On April 17, the Fish and Wildlife Service and National Marine Fisheries Service (the Services) proposed rescinding the definition of “harm” in the regulations implementing the Endangered Species Act (ESA). The Trump administration is seeking to align regulations with the underlying statutes and relevant Supreme Court decisions. At issue is whether the inclusion of habitat modification in the current definition of “harm” is contrary to the term “take” in the statute. The possibility for a “take” of a species is central to ESA permitting on projects, often delaying projects from breaking ground.

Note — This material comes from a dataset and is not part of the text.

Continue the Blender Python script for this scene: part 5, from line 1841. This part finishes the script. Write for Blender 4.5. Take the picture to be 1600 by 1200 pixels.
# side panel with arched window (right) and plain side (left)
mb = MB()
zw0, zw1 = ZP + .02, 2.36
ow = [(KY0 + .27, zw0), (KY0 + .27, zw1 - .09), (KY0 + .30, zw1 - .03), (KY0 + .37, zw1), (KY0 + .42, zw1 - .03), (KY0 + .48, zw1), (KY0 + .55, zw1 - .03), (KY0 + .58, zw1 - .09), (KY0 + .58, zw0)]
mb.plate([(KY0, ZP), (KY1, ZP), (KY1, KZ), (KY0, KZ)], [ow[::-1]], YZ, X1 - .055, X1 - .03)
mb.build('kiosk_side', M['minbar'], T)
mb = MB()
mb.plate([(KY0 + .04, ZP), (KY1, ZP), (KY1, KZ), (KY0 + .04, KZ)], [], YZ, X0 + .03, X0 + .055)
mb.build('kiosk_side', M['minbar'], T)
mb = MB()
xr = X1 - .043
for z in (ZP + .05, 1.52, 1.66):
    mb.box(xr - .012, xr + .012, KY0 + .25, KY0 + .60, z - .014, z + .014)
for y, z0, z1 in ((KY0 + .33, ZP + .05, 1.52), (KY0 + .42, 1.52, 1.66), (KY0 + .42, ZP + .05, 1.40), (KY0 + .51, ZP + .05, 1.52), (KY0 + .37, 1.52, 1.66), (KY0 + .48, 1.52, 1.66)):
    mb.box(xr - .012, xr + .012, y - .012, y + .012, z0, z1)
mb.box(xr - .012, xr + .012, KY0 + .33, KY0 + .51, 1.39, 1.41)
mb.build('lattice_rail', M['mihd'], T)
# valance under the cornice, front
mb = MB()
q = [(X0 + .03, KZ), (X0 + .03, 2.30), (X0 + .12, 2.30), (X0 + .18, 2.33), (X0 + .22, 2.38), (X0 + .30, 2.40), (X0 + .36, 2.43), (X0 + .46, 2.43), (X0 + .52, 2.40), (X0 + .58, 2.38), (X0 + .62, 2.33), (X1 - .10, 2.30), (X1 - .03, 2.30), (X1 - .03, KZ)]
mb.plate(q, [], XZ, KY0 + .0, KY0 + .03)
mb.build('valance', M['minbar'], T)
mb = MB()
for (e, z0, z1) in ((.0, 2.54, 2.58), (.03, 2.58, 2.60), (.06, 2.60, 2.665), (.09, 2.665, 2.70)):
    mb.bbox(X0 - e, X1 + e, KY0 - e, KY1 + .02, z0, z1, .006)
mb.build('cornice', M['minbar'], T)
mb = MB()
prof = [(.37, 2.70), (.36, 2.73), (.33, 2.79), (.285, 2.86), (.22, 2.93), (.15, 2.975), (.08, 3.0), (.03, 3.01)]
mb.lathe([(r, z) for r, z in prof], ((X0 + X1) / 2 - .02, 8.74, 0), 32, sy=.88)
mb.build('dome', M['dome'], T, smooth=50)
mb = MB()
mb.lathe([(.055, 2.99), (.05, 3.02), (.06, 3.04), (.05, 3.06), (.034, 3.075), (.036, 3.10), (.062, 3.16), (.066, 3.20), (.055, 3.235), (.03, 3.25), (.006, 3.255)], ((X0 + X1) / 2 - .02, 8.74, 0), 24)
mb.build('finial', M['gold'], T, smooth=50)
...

According to the proposed rule, the addition of habitat modification to the definition expands and broadens the reach of the ESA beyond the scope of “take” in the single, best meaning of the statute. Meaning that the addition of habitat modification has allowed the Services to consider impacts to habitat as “harm,” even if they are neither significant nor intentional.
The Services consider the current proposal to be deregulatory in nature. The public comment period is 30 days, ending May 19. (Update: AGC submitted a letter providing feedback.)
In the background for the proposal, the Services further imply that “harm” within the definition of “take” should be construed (along with the other nine verbs in the definition) as an “affirmative act[ ] . . . directed immediately and intentionally against a particular animal—not [an] act[ ] or omission[ ] that indirectly and accidentally cause[s] injury to a population of animals.” (Quoting the dissenting justices in Babbitt v. Sweet Home Chapter of Communities for a Great Oregon, 515 U.S. 687 (1995).)
In a related development, the Trump administration has once again decriminalized the incidental (or accidental) take of migratory birds. The Biden administration had reversed this policy initially advanced in the first Trump administration.